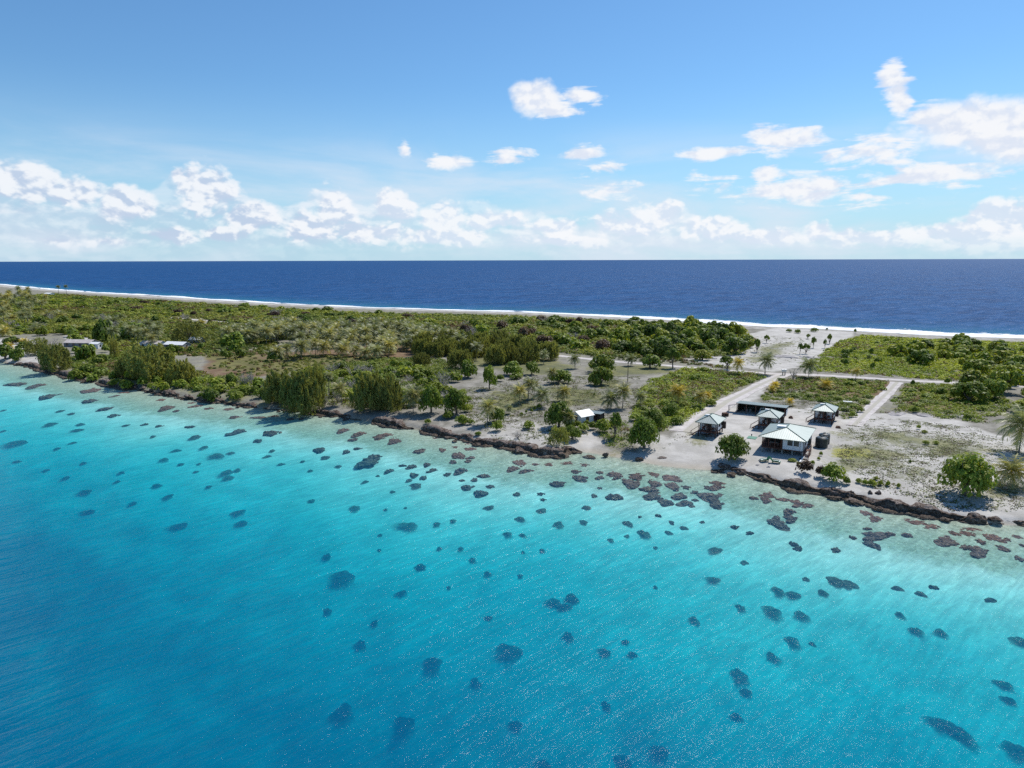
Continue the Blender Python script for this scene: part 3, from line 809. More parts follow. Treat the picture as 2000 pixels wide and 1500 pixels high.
ledge('rocky_shore', BE1 - 1, arc_of(2000, 1024) + 80, lambda q: .35 + .95 * sst(fbm(q / 6, q * 0, 19), .25, .75), 60)
# ------------------------------------------------------------------ foliage meshes
RG = np.random.default_rng(7)
def unit(n, rg):
    v = rg.normal(size=(n, 3)); return v / np.linalg.norm(v, axis=1)[:, None]
def leaf_quads(C, N, size, rg, aspect=1.0, tip=None):
    """one diamond-ish quad per leaf, facing N, optionally long towards tip"""
    n = len(C); size = np.broadcast_to(np.asarray(size, float), (n,))[:, None]
    a = np.cross(N, unit(n, rg)) if tip is None else tip
    a = a / (np.linalg.norm(a, axis=1)[:, None] + 1e-9)
    b = np.cross(N, a); b /= (np.linalg.norm(b, axis=1)[:, None] + 1e-9)
    V = np.stack([C - a * size * aspect, C + b * size * .62, C + a * size * aspect, C - b * size * .62], 1).reshape(-1, 3)
    Q = np.arange(4 * n).reshape(n, 4)
    return V, Q

def broad_crown(name, mat, nleaf, lsize, seed, nlobes=14, flat=.5, low=.12):
    rg = np.random.default_rng(seed); C = []; N = []
    for i in range(nlobes):
        ang = 2 * math.pi * (i / nlobes * 2.4 + rg.random() * .3); rr = .66 * math.sqrt((i + .5) / nlobes)
        c = np.array([rr * math.cos(ang), rr * math.sin(ang), .26 + .40 * (1 - (rr / .7) ** 2) + rg.uniform(-.12, .10)])
        R_ = rg.uniform(.24, .40)
        k = int(nleaf / nlobes * (R_ / .32) ** 2)
        d = unit(k, rg); d[:, 2] = np.where(d[:, 2] < -.7, -d[:, 2], d[:, 2])
        rad = R_ * rg.uniform(.72, 1.06, (k, 1))
        C.append(c + d * rad * np.array([1, 1, .85])); nn = d + unit(k, rg) * .55; nn[:, 2] += .35; N.append(nn / np.linalg.norm(nn, axis=1)[:, None])
    C = np.vstack(C); N = np.vstack(N)
    C[:, 2] = np.maximum(C[:, 2], low * rg.random(len(C)))
    V, Q = leaf_quads(C, N, lsize * rg.uniform(.6, 1.3, len(C)), rg)
    V[:, 2] = V[:, 2] / (C[:, 2].max() + .03)
    return npmesh(name, V, Q, mat, {'leaf': np.repeat(rg.random(len(C)), 4)})

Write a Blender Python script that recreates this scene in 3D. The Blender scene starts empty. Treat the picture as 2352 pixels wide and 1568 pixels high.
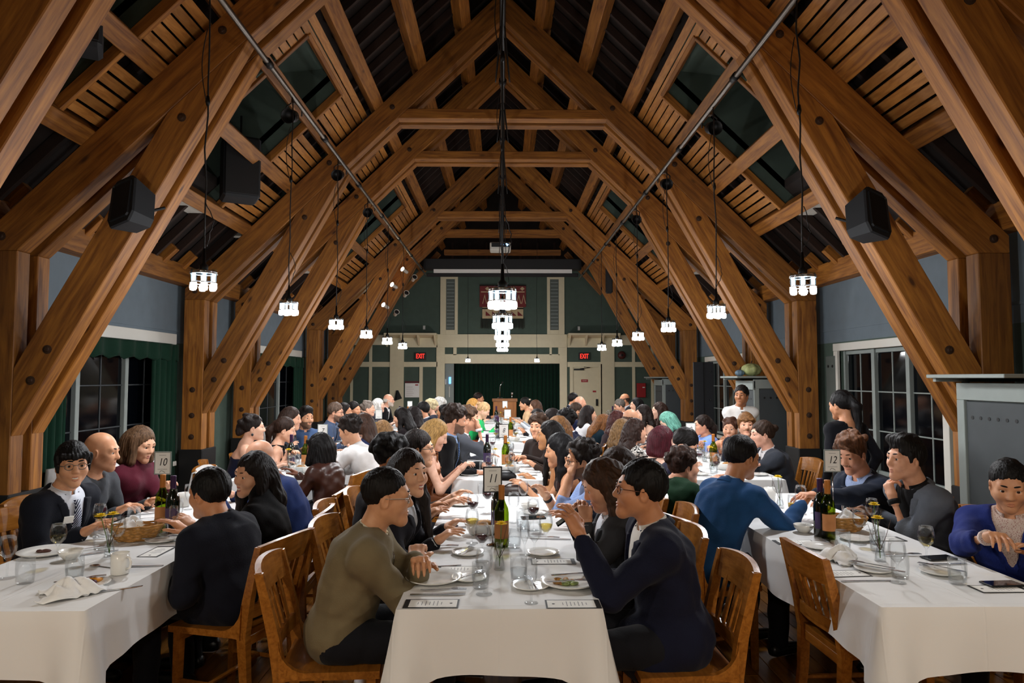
import bpy, math, random
import numpy as np
from mathutils import Vector, Matrix

random.seed(7)
scene = bpy.context.scene
COL = scene.collection
PI = math.pi
R = math.radians

# ------------------------------------------------------------------ camera, world, exposure
cam_d = bpy.data.cameras.new('camera')
cam = bpy.data.objects.new('camera', cam_d)
COL.objects.link(cam)
cam_d.sensor_width = 36.0
cam_d.lens = 36.0 * 1568.0 / 2352.0
cam_d.clip_start = 0.05
cam.location = (0, 0, 1.62)
cam.rotation_euler = (PI / 2 + 0.05352, 0, -0.01401)
scene.camera = cam
world = bpy.data.worlds.new('night')
scene.world = world
world.use_nodes = True
world.node_tree.nodes['Background'].inputs[0].default_value = (0.012, 0.014, 0.02, 1)
world.node_tree.nodes['Background'].inputs[1].default_value = 0.3
scene.view_settings.view_transform = 'Standard'
scene.view_settings.look = 'None'
scene.view_settings.gamma = 1.0
scene.view_settings.exposure = 0.2
scene.view_settings.use_curve_mapping = False
PENDANT_UP, PENDANT_DOWN = 5.6, 5.2
try:
    scene.cycles.max_bounces = 4
    scene.cycles.diffuse_bounces = 2
    scene.cycles.glossy_bounces = 2
    scene.cycles.adaptive_threshold = 0.08
    scene.cycles.adaptive_min_samples = 16
    scene.cycles.transmission_bounces = 4
    scene.cycles.transparent_max_bounces = 12
    scene.cycles.caustics_reflective = False
    scene.cycles.caustics_refractive = False
    scene.cycles.sample_clamp_indirect = 4.0
    scene.cycles.debug_use_spatial_splits = True
except Exception:
    pass

# ------------------------------------------------------------------ materials
MATS = {}
def srgb(h):
    if isinstance(h, str):
        h = h.lstrip('#')
        c = [int(h[i:i + 2], 16) / 255 for i in (0, 2, 4)]
        return tuple((x / 12.92 if x <= 0.04045 else ((x + 0.055) / 1.055) ** 2.4) for x in c) + (1,)
    return tuple(h) + ((1,) if len(h) == 3 else ())

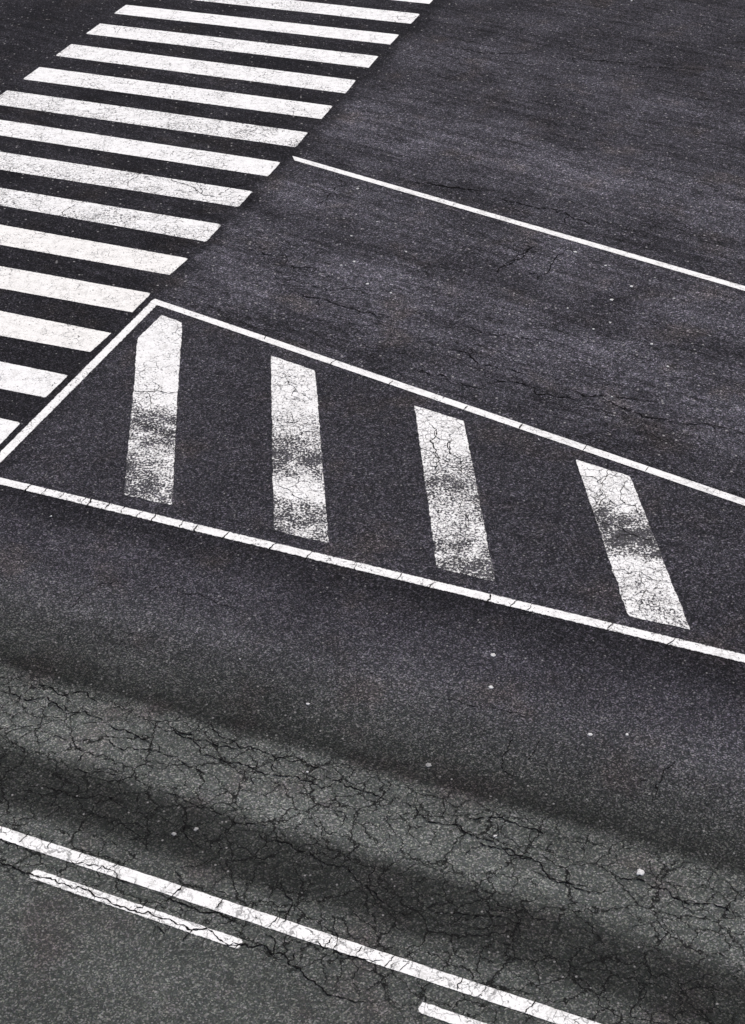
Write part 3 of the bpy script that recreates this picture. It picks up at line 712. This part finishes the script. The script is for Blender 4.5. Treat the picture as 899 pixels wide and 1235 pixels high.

++++++++

▶ _Aim of the exercise_: Write out every line of the entries that holds the word "part".

▶ _Full answer_:
Continue the Blender Python script for this scene: part 3, from line 809. More parts follow. Treat the picture as 2000 pixels wide and 1500 pixels high.
Write part 3 of the bpy script that recreates this picture. It picks up at line 712. This part finishes the script. The script is for Blender 4.5. Treat the picture as 899 pixels wide and 1235 pixels high.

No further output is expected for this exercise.